No one's really paying attention to how the world changes and what we must do to prepare for it.
[01:12] Exploitation, investing in operational excellence. Because we know those domains so well, whatever investment we make, the returns are going to be much more certain than investing in things that we've never done before—creating new programs and adopting new technologies, for example, generative AI.
[01:29] It's far easier to want to invest in things like exploitation, operational excellence, refining what we know how to do. No one's thinking about explorations.
[01:38] No one's really paying attention to how the world changes and what we must do to prepare for it. In other words, how do we need to innovate to adapt to this changing competitive landscape?
[01:49] It starts with asking, do we have people whose fundamental primary job is to spend time focusing on exploration? So that's where it starts, right? Attention.

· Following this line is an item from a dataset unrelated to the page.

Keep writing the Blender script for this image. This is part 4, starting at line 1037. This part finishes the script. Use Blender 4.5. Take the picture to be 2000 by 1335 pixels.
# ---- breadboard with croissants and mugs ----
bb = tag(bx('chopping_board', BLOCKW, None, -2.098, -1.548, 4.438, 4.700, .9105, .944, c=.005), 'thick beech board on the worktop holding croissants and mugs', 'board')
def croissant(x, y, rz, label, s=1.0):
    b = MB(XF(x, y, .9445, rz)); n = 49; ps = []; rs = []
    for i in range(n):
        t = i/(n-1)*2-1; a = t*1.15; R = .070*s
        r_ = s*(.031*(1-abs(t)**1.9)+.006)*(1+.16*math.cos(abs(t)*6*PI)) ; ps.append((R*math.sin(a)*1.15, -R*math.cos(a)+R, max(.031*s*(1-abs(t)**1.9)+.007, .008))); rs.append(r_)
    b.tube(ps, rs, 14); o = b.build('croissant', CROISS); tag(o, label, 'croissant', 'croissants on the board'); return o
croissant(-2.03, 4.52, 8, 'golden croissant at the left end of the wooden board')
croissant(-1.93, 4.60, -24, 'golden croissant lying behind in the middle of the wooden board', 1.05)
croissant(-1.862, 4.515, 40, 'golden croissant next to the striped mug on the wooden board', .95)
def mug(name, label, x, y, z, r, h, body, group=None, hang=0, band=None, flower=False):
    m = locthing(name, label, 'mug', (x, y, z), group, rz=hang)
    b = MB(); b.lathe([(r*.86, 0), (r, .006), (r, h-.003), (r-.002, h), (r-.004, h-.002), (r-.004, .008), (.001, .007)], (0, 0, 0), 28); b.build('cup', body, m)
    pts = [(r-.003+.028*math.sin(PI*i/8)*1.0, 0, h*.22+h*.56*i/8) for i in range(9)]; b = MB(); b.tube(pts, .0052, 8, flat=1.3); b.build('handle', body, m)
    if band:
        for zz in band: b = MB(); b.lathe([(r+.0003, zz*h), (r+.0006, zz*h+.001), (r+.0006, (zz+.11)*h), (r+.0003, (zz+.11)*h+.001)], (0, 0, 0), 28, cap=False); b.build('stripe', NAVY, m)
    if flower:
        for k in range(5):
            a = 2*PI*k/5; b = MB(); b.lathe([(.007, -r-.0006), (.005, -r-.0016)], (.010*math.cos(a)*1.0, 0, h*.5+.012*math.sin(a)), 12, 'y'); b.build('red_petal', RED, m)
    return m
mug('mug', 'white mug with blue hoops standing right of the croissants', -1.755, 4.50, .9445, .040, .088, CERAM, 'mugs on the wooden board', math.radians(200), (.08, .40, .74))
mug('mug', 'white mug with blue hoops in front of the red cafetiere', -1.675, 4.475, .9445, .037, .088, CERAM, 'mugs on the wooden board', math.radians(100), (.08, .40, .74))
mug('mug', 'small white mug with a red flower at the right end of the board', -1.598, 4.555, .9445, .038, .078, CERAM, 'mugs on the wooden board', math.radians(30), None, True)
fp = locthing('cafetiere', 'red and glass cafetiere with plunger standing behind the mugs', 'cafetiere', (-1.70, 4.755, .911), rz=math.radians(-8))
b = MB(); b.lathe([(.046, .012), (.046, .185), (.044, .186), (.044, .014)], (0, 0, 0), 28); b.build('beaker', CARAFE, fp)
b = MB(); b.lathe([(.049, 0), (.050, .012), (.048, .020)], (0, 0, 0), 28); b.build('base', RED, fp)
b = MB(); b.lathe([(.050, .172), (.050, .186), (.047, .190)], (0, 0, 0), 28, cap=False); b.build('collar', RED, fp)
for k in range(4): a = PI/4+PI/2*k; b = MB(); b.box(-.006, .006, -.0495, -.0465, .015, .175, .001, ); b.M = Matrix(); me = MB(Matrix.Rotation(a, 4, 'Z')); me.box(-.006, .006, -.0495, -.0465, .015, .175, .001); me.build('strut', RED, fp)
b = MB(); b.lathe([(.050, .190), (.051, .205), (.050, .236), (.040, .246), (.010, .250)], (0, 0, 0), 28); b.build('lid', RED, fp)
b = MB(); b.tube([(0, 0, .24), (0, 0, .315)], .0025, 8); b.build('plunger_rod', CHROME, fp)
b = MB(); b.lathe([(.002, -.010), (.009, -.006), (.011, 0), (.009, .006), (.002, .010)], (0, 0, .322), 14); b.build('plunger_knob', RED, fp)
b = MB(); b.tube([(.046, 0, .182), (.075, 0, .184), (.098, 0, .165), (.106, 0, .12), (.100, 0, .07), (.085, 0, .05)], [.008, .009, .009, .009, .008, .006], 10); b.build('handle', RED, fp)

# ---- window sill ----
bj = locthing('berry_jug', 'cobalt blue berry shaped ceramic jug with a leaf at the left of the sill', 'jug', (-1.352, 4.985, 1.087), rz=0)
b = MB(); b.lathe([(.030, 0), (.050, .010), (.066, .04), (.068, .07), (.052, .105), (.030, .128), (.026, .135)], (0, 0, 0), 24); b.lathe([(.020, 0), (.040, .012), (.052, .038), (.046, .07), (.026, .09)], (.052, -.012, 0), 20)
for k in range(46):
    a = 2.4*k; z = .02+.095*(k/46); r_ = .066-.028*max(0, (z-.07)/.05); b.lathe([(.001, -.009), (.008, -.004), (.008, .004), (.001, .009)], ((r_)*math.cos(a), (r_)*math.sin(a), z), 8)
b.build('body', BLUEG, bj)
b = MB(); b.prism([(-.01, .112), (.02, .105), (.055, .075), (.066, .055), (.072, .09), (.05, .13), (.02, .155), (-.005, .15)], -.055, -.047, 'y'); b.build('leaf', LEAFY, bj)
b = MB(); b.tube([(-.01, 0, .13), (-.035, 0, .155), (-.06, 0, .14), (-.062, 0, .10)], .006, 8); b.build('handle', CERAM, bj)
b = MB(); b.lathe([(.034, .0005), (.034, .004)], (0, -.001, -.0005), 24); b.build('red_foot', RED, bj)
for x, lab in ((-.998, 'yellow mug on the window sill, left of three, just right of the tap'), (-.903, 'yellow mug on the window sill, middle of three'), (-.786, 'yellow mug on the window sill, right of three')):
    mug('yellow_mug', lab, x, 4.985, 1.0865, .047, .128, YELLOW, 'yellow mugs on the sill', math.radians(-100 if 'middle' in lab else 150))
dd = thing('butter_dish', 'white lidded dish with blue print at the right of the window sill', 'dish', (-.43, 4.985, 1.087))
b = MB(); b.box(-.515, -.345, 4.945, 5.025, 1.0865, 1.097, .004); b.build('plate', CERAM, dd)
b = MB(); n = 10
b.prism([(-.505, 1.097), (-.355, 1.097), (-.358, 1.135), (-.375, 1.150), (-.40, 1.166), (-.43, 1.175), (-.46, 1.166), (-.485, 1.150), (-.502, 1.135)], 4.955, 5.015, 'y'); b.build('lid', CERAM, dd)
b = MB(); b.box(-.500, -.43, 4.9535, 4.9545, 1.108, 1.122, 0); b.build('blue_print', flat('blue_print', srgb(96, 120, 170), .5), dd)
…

[02:00] The second thing is, do we actually have resources that are available to invest in exploration? A large amount of money, but generally speaking, most budgets are geared toward our existing operations.
The tools that we use to manage the day-to-day operations of a business school are not the same tools that are going to be useful for exploration.
[02:12] They're focused on exploitation. And we don't have the money to invest in exploratory high-risk initiatives. We need to have some dedicated funding that we can allocate to exploratory projects.
[02:25] And the third thing is we need a toolkit. The tools that we use to manage the day-to-day operations of a business school, or for any organization, for that matter, are not the same tools that are going to be useful for exploration.
[02:38] For example, in exploration, we have an idea, maybe it's a new idea, maybe it's for a new program or a new technology. The challenge is that we're facing huge uncertainty.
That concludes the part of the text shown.